Suppose that $\sum_{n = 0}^\infty a_n$ is absolutely convergent and $\{P_1,\ldots, P_r\}$ is a partition of $\mathbb{N}$ (i.e. $\bigcup_{i=1}^r P_i = \mathbb{N}$ and $P_i \cap P_j = \emptyset$ for any $i \ne j$). Then, $\sum_{n \in P_i} a_n$ is absolutely convergent ($\sum_{n \in P_i} |a_n| \le \sum_{n=0}^\infty |a_n| < \infty$) for any $i \in \{1,\ldots,r\}$. Then, is true that $\sum_{n = 0}^\infty a_n = \sum_{i=1}^r \sum_{n \in P_i} a_n$? I think it's true because we can write \begin{align*} \sum_{n = 0}^\infty a_n &= \lim_{k \to \infty} \sum_{n=0}^k a_n \\ &= \lim_{k \to \infty} \sum_{i=1}^r \sum_{n \in P_i \\ n \le k} a_n \\ &= \sum_{i=1}^r(\lim_{k \to \infty} \sum_{n \in P_i \\ n \le k} a_n) \\ &= \sum_{i=1}^r \sum_{n \in P_i} a_n. \end{align*}
- 3$\begingroup$ Yes. Rearranging the terms of an absolutely convergent series does not change the value of the series. $\endgroup$Shou– Shou2025-09-07 21:49:26 +00:00Commented Sep 7 at 21:49
- $\begingroup$ @Shou I've added an edit now.
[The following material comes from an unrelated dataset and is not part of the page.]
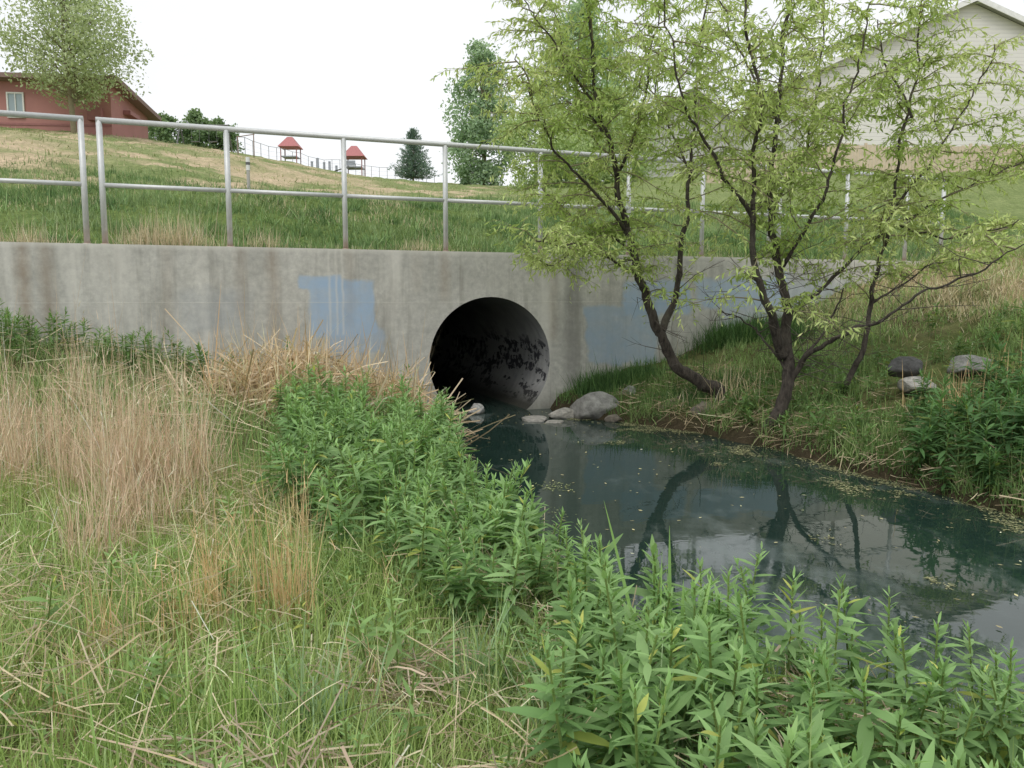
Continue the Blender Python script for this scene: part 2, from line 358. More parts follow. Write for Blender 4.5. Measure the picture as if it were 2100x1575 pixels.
# ---------------- rocks
def rock(loc,sx_,sy_,sz_,col,rot=0,seed=0,name='rock'):
    import bmesh
    bm=bmesh.new(); bmesh.ops.create_icosphere(bm,subdivisions=4,radius=1)
    r=random.Random(seed); cuts=[(Vector((r.gauss(0,1),r.gauss(0,1),r.gauss(0,.8))).normalized(),r.uniform(.55,.85)) for _ in range(11)]
    for v in bm.verts:
        p=v.co.copy()
        for nn,dd in cuts:
            e=p.dot(nn)-dd
            if e>0: p-=nn*e*.92
        p*=1+.07*mnoise.noise(p*2+Vector((seed,0,0)))+.025*mnoise.noise(p*7)
        v.co=p
    me=bpy.data.meshes.new(name); bm.to_mesh(me); bm.free()
    for p in me.polygons: p.use_smooth=True
    m,nt,b=newmat('rock_material'); co=objco(nt); n=noise(nt,co,3,7,.7); n2=noise(nt,co,25,4,.7); gz=N(nt,'ShaderNodeSeparateXYZ'); nt.links.new(co,gz.inputs[0])
    c=mix(nt,ramp(nt,n,.35,.65),tuple(v*.6 for v in col),tuple(v*1.35 for v in col)); c=mix(nt,math_(nt,'MULTIPLY',ramp(nt,n2,.55,.7),.4),c,(.10,.10,.08))
    c=mix(nt,mrange(nt,gz.outputs[2],-.1,-.45),c,(.07,.065,.05)); nt.links.new(c,b.inputs['Base Color']); b.inputs['Roughness'].default_value=.9; bump(nt,b,n2,.7,.05)
    me.materials.append(m)
    o=link(bpy.data.objects.new(name,me)); o.location=loc; o.scale=(sx_*1.25,sy_*1.25,sz_*1.25); o.rotation_euler=(0,0,rot)
rock((.98,9.45,.09),.27,.2,.19,(.34,.335,.31),.05,41)
rock((.60,9.5,.02),.17,.12,.08,(.48,.46,.41),.1,4)
rock((.28,9.30,.0),.17,.12,.05,(.44,.42,.38),.6,5)
rock((1.42,9.75,.20),.15,.12,.13,(.32,.33,.29),.2,6)
rock((-.44,9.85,.04),.10,.09,.07,(.55,.55,.52),.2,7)
rock((.50,9.15,-.01),.12,.08,.04,(.46,.44,.39),.9,8)
rock((1.85,9.15,.15),.22,.16,.13,(.28,.23,.17),.2,9)
rock((2.1,8.8,.15),.16,.14,.11,(.24,.21,.17),1,10)
def TZ(x,y): return float(terrain(np.array([x]),np.array([y]))[0])
rock((3.9,7.95,TZ(3.9,7.95)+.17),.17,.14,.09,(.11,.11,.11),.2,11)
rock((3.92,7.7,TZ(3.92,7.7)+.08),.24,.14,.08,(.50,.48,.44),.5,12)
rock((4.6,8.0,TZ(4.6,8.0)+.10),.22,.14,.10,(.34,.34,.32),.1,13)
rock((1.2,9.2,.02),.10,.08,.05,(.24,.21,.17),.1,15)
def norock(x,y): return 1-np.exp(-((x-3.9)/.30)**2-((y-7.6)/.42)**2)*.93-np.exp(-((x-4.55)/.26)**2-((y-7.7)/.36)**2)*.93
# ---------------- scatter helpers
def scatter(n,x0,x1,y0,y1,dens=None):
    x=rng.uniform(x0,x1,n); y=rng.uniform(y0,y1,n)
    if dens is not None:
        k=rng.random(n)<dens(x,y); x=x[k]; y=y[k]
    return x,y
def colmix(a,b,n,v=.2,f=None):
    f=rng.random(n) if f is None else f
    c=np.array(a)[None]*(1-f[:,None])+np.array(b)[None]*f[:,None]
    return np.minimum(c*np.exp(rng.normal(0,v,(n,1))),.85)
def grass(acc,x,y,h,w,ca,cb,lean=.35,droop=.35,segs=3,f=None,zo=-.01,v=.2,z=None):
    n=len(x); z=terrain(x,y) if z is None else z
    az=rng.uniform(0,2*math.pi,n)
    le=np.abs(rng.normal(0,lean,n))
    dr=np.stack([np.cos(az)*le,np.sin(az)*le,np.ones(n)],1)
    a2=az+math.pi/2+rng.normal(0,.7,n); side=np.stack([np.cos(a2),np.sin(a2),np.zeros(n)],1)
    L=h*np.exp(rng.normal(0,.25,n)); W=w*np.exp(rng.normal(0,.2,n))
    V,Q=ribbons(np.stack([x,y,z+zo],1),dr,L,W,np.abs(rng.normal(0,droop,n)),segs,'blade',0,side)
    acc.add(V,Q,colmix(ca,cb,n,v,f))
ST=(.72,.63,.45); ST2=(.54,.43,.29)
G1=(.31,.44,.13); G2=(.53,.63,.27)
def dn_left(x,y):
    d=pond_d(x,y); s=SofW(x,y)
    return ((d>.03)&(~side_right(x,y))&(s<-.03)).astype(float)*(.35+.65*sstep(.3,.6,fbm(x*2.2,y*2.2,3)))*np.where(y<5,1,.55)
acc=Acc()
x,y=scatter(170000,-3.6,2.2,.9,5.2,lambda x,y:dn_left(x,y)*(np.abs(x)<.72*y+.5))
hh=.10+.15*fbm(x*1.5,y*1.5,3)
grass(acc,x,y,hh,.0045+.0*x,G1,G2,.6,.45,3,f=np.clip(fbm(x*2+4,y*2,3)*1.4-.3+rng.normal(0,.25,len(x)),0,1))
x,y=scatter(90000,-7.5,-.2,4.8,10.5,lambda x,y:dn_left(x,y)*(np.abs(x)<.72*y+.5))
grass(acc,x,y,.16+.1*fbm(x,y),.006,(.19,.31,.10),(.38,.51,.20),.5,.35,3)
cx,cy=scatter(440,-2.8,1.1,1.3,5,lambda x,y:dn_left(x,y))
k=45; cs=np.repeat(rng.uniform(.5,1.2,len(cx)),k)
x=np.repeat(cx,k)+rng.normal(0,.04,len(cx)*k); y=np.repeat(cy,k)+rng.normal(0,.04,len(cx)*k)
grass(acc,x,y,.24*cs,.006,(.25,.40,.13),(.50,.63,.28),.65,.6,4)
for cx,cy in ((.18,2.15),(.45,1.95),(-.1,2.4),(-.55,2.1)):
    x=cx+rng.normal(0,.06,150); y=cy+rng.normal(0,.06,150); grass(acc,x,y,.32+0*x,.006,(.25,.38,.20),(.43,.55,.32),.55,.7,5)
x=.52+rng.normal(0,.03,9); y=2.35+rng.normal(0,.03,9); grass(acc,x,y,.46+0*x,.022,(.26,.44,.14),(.36,.54,.20),.2,.18,6)
acc.make('green_grass',M_grass)
acc=Acc()
def litter(n,x0,x1,y0,y1,dens,L,W,zmax,ca=ST,cb=ST2,el=.3,zf=None):
    x,y=scatter(n,x0,x1,y0,y1,dens); n=len(x); az=rng.uniform(0,6.28,n); e=rng.normal(0,el,n)
    dr=np.stack([np.cos(az),np.sin(az),e],1); z=terrain(x,y)+rng.random(n)**1.5*(zmax if zf is None else zf(x,y))
    V,Q=ribbons(np.stack([x,y,z],1),dr,L*np.exp(rng.normal(0,.35,n)),W*np.exp(rng.normal(0,.2,n)),rng.normal(.15,.2,n),3,'flat')
    acc.add(V,Q,colmix(ca,cb,n,.25))
litter(36000,-3.4,1.3,1.0,5.5,lambda x,y:dn_left(x,y)*(.25+.75*sstep(.42,.60,fbm(x*1.7+7,y*1.7,3))),.15,.0032,.17,el=.6)
litter(12000,-.9,1.0,1.2,2.5,lambda x,y:dn_left(x,y)*.8*sstep(.42,.56,fbm(x*3+1,y*3,2)),.13,.0045,.14,(.64,.54,.42),(.42,.31,.23))
litter(14000,-7,-.8,5,10,lambda x,y:dn_left(x,y)*.5,.3,.006,.15)
x,y=scatter(11000,-3.2,1.1,1.2,5.2,lambda x,y:dn_left(x,y)*sstep(.35,.6,fbm(x*1.3+7,y*1.3,3)))
grass(acc,x,y,.24+0*x,.0032,(.72,.64,.43),(.58,.53,.31),.8,.8,4)
acc.make('straw_litter',M_dry)
def tallgrass(name,clusters,ca,cb,lean=.26):
    acc=Acc()
    for (cx,cy,rx,ry,n,h) in clusters:
        k=max(3,n//34); bx=cx+rng.normal(0,rx,k); by=cy+rng.normal(0,ry,k); bh=rng.uniform(.55,1.2,k)
        i=rng.integers(0,k,n); x=bx[i]+rng.normal(0,.035,n); y=by[i]+rng.normal(0,.035,n)
        ok=pond_d(x,y)>.05; x=x[ok];y=y[ok];hb=bh[i][ok]; n2=len(x)
        grass(acc,x,y,h*hb*rng.uniform(.5,1.1,n2),.0036,ca,cb,lean,.28,4,v=.22)
        m2=n2//3
        j=rng.integers(0,n2,m2)
        zt=terrain(x[j],y[j])+h*hb[j]*rng.uniform(.35,.9,m2)
        grass(acc,x[j]+rng.normal(0,.06,m2),y[j]+rng.normal(0,.06,m2),.10+0*zt,.0035,ca,cb,.8,.4,2,z=zt)
    acc.make(name,M_dry)
RD=(.62,.43,.31); RD2=(.82,.69,.52)
tallgrass('tall_dry_grass',[(-2.15,4.6,.18,.22,1600,.88),(-2.95,4.9,.2,.25,800,.82),(-1.85,4.2,.14,.2,420,.55),(-3.5,6.2,.4,.4,420,.7),(-1.95,3.7,.15,.2,380,.5)],RD,RD2,.30)
tallgrass('tall_dry_grass',[(-1.05,2.95,.08,.12,230,.60),(-.80,2.9,.06,.10,150,.58),(-1.35,2.6,.15,.2,90,.42),(-.35,3.3,.1,.15,50,.42),(-1.0,3.7,.2,.3,120,.5),(-1.6,2.2,.3,.2,60,.33),(-.62,2.3,.25,.2,30,.3)],(.68,.46,.24),(.80,.62,.38),.2)
# heap of dead reeds
acc=Acc()
def heapf(x,y): return .5*np.exp(-((x+1.9)/.75)**2-((y-7.8)/.7)**2)+.30*np.exp(-((x+1.05)/.28)**2-((y-7.9)/.5)**2)
def heapd(x,y): return (pond_d(x,y)>-.02)*(SofW(x,y)<-.15)*np.clip(heapf(x,y)*3.5,0,1)*(.35+.65*sstep(.35,.55,fbm(x*3,y*3,2)))
litter(28000,-3.4,-.5,6.4,9.4,heapd,.34,.010,.1,(.78,.67,.49),(.46,.34,.21),.6,lambda x,y:heapf(x,y)*1.15)
x,y=scatter(3600,-3.2,-.6,6.6,9.2,lambda x,y:heapd(x,y)*(pond_d(x,y)>.02))
grass(acc,x,y,.42,.010,(.78,.65,.46),(.54,.36,.20),.55,.45,4,z=terrain(x,y)+heapf(x,y)*.6)
x,y=scatter(1100,-3.0,-.9,6.8,8.8,lambda x,y:heapd(x,y)*(pond_d(x,y)>.1))
grass(acc,x,y,.66,.010,(.78,.63,.44),(.62,.41,.23),.32,.25,4,z=terrain(x,y)+heapf(x,y)*.4)
acc.make('dead_reed_heap',M_dry)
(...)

Can you verify if it's ok please? $\endgroup$ProofSeeker– ProofSeeker2025-09-07 21:53:30 +00:00Commented Sep 7 at 21:53
- $\begingroup$ @Show By rearranging I understand a permutation of terms, but there is no permutation which put odd numbers first and even numbers second, so to prove that $\sum_n = \sum_{n = \text{even}} + \sum_{n = \text{odd}}$ I think that this is easier to understand $\endgroup$ProofSeeker– ProofSeeker2025-09-07 21:55:11 +00:00Commented Sep 7 at 21:55
1 Answer
Let $s=\sum_{n=0}^\infty a_n$ and, for each $i\in\{1,2,\ldots,r\}$, let $s_i=\sum_{n\in P_i}a_n$. What you want to prove is that $s=\sum_{i=1}^rs_i$. This is the same thing as asserting that$$(\forall\varepsilon>0):\left|s-\sum_{i=1}^rs_i\right|<\varepsilon.$$So, take $\varepsilon>0\require{cancel}$. There is some $N\in\Bbb N$ such that$$(\forall m\in\Bbb N):m\geqslant N\implies\left|s-\sum_{n=0}^ma_n\right|<\frac\varepsilon2.$$And, for each $i\in\{1,2,\ldots,r\}$, there is some $N_i\in\Bbb N$ such that$$(\forall m\in\Bbb N):m\geqslant N_i\wedge m\in P_i\implies\left|s_i-\sum_{n\in P_i\\n\leqslant m}a_n\right|<\frac\varepsilon{2r}.$$Therefore, if $M=\max\{N,N_1,N_2,\ldots,N_r\}$, then\begin{align}\left|s-\sum_{i=1}^rs_i\right|&=\left|s-\sum_{n=0}^Ma_n+\sum_{n=0}^Ma_n-\sum_{i=1}^rs_i\right|\\&\leqslant\left|s-\sum_{n=0}^Ma_n\right|+\left|\sum_{i=1}^rs_i-\sum_{n=0}^Ma_n\right|\\&<\frac\varepsilon2+\sum_{i=1}^r\left|s_i-\sum_{n\in P_i\\n\leqslant M}a_n\right|\\&<\frac\varepsilon2+\cancel r\frac\varepsilon{2\cancel r}\\&=\varepsilon.\end{align}
Note: At no point this proof uses the assumption that the given series is absolutely convergent. That assumption is only needed to prove that, for each $i\in\{1,2,\ldots,r\}$, the series $\sum_{n\in P_i}a_n$ converges.